Linear programming and the intersection of free subgroups in free products of groups

TL;DR

This paper applies linear programming to analyze intersections of finitely generated subgroups in free products of finite groups, establishing rational coefficients and algorithms for their computation.

Contribution

It introduces a method to compute the WN-coefficient for subgroup intersections in free products using linear programming, with complexity bounds and explicit subgroup constructions.

Findings

WN-coefficient is rational and computable in exponential time

Existence of a subgroup achieving the maximal intersection ratio

Explicit construction of subgroups with size bounds

Abstract

We study the intersection of finitely generated factor-free subgroups of free products of groups by utilizing the method of linear programming.

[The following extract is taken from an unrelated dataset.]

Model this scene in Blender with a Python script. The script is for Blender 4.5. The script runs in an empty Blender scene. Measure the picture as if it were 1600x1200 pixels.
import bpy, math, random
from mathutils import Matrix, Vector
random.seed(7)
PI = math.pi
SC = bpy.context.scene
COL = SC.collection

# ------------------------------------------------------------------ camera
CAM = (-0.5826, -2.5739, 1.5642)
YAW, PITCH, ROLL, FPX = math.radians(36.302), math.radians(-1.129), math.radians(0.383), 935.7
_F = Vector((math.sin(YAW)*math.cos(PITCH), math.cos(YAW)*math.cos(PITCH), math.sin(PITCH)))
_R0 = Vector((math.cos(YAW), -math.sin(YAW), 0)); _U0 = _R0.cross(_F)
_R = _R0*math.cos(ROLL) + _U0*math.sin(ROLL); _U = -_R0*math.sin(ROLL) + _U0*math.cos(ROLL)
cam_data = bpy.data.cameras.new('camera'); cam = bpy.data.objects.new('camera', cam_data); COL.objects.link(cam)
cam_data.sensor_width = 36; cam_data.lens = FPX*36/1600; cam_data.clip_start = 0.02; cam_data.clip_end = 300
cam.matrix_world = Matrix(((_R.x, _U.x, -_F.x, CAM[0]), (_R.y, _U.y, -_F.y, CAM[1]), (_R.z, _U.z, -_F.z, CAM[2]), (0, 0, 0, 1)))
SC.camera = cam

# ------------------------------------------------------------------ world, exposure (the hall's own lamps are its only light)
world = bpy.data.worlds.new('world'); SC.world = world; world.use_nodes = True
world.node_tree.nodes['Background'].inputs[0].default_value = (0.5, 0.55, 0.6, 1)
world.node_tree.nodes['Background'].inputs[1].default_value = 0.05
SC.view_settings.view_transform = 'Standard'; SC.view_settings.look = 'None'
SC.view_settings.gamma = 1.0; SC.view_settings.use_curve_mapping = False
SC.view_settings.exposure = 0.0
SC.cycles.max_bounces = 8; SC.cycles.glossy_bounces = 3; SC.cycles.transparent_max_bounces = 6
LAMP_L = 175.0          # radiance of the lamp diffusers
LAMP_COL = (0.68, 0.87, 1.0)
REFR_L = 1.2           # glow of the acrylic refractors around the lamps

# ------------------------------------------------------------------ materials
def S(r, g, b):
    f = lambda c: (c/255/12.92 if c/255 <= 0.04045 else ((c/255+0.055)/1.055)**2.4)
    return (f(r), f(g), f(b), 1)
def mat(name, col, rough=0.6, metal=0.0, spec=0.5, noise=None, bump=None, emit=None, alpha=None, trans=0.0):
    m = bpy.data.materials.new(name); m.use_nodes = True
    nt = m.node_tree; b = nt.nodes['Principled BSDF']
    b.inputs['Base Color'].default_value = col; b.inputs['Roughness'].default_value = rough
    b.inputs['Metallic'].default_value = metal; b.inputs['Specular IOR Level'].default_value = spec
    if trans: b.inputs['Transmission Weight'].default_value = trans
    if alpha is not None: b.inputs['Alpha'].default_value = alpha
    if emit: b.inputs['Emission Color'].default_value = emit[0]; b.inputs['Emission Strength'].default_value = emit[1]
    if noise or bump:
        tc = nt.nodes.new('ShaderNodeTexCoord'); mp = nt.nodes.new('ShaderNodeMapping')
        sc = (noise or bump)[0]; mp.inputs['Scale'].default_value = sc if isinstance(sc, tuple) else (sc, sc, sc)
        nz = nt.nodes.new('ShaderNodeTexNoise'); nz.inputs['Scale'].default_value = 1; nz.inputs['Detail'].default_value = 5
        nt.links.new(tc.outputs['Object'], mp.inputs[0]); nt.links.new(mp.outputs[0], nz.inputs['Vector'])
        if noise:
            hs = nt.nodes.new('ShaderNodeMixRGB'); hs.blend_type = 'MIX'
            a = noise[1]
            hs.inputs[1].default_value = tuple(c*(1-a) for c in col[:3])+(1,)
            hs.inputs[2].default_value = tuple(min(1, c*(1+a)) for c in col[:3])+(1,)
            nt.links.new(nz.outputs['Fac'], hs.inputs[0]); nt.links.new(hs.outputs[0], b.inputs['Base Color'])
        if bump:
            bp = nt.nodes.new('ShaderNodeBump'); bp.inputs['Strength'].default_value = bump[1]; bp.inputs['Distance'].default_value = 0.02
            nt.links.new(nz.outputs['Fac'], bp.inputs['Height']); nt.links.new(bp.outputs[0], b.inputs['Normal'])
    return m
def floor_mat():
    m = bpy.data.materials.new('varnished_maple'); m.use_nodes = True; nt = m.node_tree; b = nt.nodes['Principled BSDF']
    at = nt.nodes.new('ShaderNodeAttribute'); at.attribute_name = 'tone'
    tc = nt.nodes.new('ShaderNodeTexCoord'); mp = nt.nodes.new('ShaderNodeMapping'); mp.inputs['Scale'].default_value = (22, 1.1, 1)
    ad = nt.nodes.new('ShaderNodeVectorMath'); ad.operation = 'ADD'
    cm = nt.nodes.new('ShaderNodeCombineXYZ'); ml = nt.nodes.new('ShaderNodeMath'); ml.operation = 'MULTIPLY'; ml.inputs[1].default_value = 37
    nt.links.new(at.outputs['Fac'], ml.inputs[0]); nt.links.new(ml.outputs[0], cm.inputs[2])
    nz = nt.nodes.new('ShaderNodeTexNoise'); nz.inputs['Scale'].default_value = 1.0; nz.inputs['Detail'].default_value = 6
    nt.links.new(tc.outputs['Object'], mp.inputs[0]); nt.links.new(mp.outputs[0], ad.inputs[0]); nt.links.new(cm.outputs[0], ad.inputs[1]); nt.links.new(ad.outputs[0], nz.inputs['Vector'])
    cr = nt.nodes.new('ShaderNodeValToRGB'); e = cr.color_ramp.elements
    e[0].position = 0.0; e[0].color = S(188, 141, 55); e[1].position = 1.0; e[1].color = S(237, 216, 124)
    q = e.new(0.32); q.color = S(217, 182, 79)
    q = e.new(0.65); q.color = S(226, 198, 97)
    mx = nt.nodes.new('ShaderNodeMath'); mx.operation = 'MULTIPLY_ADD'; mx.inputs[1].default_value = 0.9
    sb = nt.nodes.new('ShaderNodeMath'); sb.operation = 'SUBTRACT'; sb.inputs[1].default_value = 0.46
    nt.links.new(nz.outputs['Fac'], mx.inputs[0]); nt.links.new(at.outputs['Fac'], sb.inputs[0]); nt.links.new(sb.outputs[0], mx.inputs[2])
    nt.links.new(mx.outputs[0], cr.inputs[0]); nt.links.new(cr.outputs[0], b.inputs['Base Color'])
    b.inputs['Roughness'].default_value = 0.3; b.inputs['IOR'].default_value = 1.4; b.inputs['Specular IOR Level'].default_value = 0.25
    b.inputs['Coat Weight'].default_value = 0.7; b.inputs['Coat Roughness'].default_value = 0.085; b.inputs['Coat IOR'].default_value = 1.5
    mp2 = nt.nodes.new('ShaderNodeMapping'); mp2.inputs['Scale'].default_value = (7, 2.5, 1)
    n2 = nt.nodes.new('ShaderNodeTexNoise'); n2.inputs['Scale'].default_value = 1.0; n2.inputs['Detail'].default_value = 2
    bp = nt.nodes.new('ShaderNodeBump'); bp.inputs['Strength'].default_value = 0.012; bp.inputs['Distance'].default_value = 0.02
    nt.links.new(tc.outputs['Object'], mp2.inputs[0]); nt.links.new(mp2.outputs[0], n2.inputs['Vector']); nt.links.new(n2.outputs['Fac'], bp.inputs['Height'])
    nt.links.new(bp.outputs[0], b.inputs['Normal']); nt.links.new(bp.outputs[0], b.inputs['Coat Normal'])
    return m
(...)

For example, we prove that if $H_1$ is a finitely generated factor-free noncyclic subgroup of the free product $G_1 * G_2$ of two finite groups $G_1$, $G_2$, then the WN-coefficient $\sigma(H_1)$ of $H_1$ is rational and can be computed in exponential time in the size of $H_1$. This coefficient $\sigma(H_1)$ is the minimal positive real number such that, for every finitely generated factor-free subgroup $H_2$ of $G_1 * G_2$, it is true that $\bar {\rm r} (H_1, H_2) \le \sigma(H_1) \bar {\rm r}(H_1) \bar {\rm r}(H_2)$, where $\bar{ {\rm r}} (H) = \max ( {\rm r} (H)-1,0)$ is the reduced rank of $H$, ${\rm r}(H)$ is the rank of $H$, and $\bar {\rm r}(H_1, H_2)$ is the reduced rank of the generalized intersection of $H_1$ and $H_2$. In the case of the free product $G_1 * G_2$ of two finite groups $G_1$, $G_2$, it is also proved that there exists a factor-free subgroup $H_2^* = H_2^*(H_1)$ such that $\bar {\rm r}(H_1, H_2^*) = \sigma(H_1) \bar {\rm r}(H_1) \bar {\rm r}(H_2^*)$, $H_2^*$ has at most doubly exponential size in the size of $H_1$, and $H_2^*$ can be constructed in exponential time in the size of $H_1$.